In the image above, you can see the name "Conyers" carved into the peak of the doorway arch below the arms.

Though in some ways similar to the arms of the Earls of Huntingdon which we have discussed earlier (http://blog.appletonstudios.com/2017/06/im-earl-of-huntingdon-and-youre-not.html), these arms are not those of the Hastings family; note, for example, the different supporters, different quarterings on the shield, and so on. Further, the coronet is that of a baron, not an earl. (I am certain that full-color versions of both the Hastings and Conyers arms would further highlight all of their differences.)


The paternal arms of the Conyers are given in Burke's General Armory as Azure a maunch or, which Baron Conyers of London and Hornby Castle differenced (per the 1568 Visitation of London*) with a crescent or surmounted by another gules in chief. In the carved depiction here (and you may have to click on the image to go to the larger version to see it) the crescent appears on the maunch itself rather than on the field in chief.

* The Visitation of London 1568 published by the Harleian Society notes that "Francis Conyers descended of a younger howse of Conyers of Hornsby in Yorkshire." The Visitation of Yorkshire 1563-64 gives the arms of Conyers of Hornsby as "Saphire a une manche topace, sus la manche une annulet Ruby" (or, in standard blazon, Azure a maunch or, on the maunch an annulet gules (for difference)), which appears to more closely match the Conyers arms depicted here. (The cadency mark on the maunch is hard to make out, but it looks to me more like an annulet than a crescent or a crescent on a crescent.)


I'm not certain that the lion rampant in the alcove above the arms is to be taken for the crest. If you look at the large picture of the Hornby Arch at the top, on the right is a crest, a bull's head. Burke, however, gives the crest of Conyers (of London and Hornby) as A sinister wing gules differenced with a crescent or surmounted by another gules. A different Conyers family (Conyers of Bowlby) used a bull's head with its neck pierced by an arrow as a crest, but not this family, at least that I have found.

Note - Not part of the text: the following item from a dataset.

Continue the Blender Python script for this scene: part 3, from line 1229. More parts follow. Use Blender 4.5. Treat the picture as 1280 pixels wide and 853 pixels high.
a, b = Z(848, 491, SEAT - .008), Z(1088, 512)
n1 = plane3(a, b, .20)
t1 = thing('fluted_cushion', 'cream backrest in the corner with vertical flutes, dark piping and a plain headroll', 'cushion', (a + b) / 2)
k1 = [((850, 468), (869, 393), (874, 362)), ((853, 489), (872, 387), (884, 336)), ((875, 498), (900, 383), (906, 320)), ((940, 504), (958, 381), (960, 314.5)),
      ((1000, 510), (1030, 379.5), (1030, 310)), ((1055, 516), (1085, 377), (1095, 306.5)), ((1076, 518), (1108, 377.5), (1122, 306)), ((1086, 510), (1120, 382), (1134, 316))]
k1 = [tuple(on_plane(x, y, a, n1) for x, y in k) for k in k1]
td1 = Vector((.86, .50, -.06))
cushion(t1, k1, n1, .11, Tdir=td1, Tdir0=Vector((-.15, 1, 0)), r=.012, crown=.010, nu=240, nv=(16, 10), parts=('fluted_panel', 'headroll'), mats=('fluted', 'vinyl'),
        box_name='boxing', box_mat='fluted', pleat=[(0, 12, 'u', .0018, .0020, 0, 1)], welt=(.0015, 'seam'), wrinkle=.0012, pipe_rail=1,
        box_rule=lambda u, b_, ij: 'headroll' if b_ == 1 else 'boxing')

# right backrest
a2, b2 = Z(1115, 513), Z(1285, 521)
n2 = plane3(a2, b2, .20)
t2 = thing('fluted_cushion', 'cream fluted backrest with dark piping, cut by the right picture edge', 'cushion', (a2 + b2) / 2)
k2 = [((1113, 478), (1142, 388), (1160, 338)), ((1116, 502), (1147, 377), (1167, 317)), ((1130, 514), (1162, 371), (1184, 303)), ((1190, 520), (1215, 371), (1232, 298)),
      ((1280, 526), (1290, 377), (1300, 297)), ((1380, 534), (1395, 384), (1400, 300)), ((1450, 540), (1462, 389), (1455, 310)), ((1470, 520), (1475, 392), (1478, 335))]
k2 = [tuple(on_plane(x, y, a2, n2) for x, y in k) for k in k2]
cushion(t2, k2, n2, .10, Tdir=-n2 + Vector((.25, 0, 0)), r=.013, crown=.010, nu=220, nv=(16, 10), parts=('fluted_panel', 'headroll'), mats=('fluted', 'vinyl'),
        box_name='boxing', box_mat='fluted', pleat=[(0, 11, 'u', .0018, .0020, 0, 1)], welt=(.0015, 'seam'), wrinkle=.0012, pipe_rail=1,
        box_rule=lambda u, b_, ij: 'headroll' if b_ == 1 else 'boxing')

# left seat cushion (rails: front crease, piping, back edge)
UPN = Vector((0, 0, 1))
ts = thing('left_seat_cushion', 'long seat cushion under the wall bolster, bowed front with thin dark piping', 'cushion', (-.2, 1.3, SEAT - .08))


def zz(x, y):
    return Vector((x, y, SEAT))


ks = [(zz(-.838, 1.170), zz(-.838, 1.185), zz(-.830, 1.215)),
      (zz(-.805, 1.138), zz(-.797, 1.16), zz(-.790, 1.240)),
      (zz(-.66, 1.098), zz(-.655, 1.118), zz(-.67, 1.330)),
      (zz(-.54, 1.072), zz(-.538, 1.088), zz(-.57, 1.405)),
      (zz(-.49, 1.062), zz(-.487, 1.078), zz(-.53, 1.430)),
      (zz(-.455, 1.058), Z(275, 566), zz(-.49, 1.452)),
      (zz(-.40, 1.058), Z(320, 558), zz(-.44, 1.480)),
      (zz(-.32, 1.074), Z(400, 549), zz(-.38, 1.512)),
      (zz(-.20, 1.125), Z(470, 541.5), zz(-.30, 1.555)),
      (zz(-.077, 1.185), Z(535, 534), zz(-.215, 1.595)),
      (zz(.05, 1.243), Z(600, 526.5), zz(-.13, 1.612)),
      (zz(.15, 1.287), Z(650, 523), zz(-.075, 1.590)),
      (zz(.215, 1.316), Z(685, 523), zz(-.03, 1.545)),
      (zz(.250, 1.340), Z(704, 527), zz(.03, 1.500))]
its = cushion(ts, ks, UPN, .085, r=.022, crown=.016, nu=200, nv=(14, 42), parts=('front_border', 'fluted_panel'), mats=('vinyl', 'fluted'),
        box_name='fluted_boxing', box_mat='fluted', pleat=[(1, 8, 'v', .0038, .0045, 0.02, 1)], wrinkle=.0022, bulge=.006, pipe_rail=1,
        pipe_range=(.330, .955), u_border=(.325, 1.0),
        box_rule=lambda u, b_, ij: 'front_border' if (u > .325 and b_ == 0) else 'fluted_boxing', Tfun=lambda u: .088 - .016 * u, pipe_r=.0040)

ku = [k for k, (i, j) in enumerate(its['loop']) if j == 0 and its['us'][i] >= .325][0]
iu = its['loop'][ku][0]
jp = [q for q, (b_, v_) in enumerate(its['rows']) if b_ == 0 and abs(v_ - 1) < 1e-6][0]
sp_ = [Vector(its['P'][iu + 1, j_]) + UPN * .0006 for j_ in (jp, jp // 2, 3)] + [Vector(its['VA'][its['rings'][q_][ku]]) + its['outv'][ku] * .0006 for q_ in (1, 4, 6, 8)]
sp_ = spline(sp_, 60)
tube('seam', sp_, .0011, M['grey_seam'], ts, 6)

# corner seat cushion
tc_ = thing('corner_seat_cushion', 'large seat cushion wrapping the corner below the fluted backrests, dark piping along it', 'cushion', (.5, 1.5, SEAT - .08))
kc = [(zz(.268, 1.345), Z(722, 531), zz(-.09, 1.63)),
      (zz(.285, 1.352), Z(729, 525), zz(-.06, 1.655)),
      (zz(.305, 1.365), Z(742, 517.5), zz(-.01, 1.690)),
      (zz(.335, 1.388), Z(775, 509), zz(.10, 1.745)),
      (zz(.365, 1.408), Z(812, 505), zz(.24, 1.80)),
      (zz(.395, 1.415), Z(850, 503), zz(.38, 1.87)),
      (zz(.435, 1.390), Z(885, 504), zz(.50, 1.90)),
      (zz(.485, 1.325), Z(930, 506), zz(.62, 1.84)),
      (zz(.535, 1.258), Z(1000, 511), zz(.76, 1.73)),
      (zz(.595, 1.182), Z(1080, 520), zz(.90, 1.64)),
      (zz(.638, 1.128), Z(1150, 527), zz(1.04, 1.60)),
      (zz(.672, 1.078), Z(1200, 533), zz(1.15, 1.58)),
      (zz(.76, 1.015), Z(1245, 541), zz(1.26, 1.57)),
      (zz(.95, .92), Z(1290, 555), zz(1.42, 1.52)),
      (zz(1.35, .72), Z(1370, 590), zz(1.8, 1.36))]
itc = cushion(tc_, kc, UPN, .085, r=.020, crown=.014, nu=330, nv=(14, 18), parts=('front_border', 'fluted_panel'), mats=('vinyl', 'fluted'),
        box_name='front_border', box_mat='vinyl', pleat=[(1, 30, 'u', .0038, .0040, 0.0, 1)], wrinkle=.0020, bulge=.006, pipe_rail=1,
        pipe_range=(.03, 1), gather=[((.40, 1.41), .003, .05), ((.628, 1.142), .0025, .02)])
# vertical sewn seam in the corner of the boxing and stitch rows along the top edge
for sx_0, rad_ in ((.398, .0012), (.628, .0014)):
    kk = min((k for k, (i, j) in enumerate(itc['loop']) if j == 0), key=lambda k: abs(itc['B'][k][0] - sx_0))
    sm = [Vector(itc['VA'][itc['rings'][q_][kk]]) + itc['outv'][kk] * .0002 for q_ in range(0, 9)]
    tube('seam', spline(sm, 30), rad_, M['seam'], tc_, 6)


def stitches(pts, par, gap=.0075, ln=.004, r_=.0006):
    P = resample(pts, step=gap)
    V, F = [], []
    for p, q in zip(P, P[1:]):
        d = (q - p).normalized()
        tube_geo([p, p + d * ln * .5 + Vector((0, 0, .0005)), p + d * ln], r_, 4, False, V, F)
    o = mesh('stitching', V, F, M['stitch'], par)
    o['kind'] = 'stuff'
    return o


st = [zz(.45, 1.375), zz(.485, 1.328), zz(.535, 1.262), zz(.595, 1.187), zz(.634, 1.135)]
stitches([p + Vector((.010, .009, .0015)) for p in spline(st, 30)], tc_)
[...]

Anyway, I'm not entirely certain what the lion here represents.

Additionally, at the top of the Arch on the left side, are two smaller shields, one with three escallops and one with three chaplets or laurel wreaths. I'm not certain who they represent; neither appears to be the arms of the St. Quintins.

You may also notice the paternal arms of a maunch on a small escutcheon at the very top of the work, though I do not see any marks of difference on that shield.

So although some of this display remains a bit of a mystery as far as the identification of all of the quarters, the rampant lion, and the two small shields go, what a grand entrance to a house. We should all be grateful that the Burrell Collection was able to acquire this piece of monumental heraldry when much of the house was demolished, thus preserving it for us to see and share!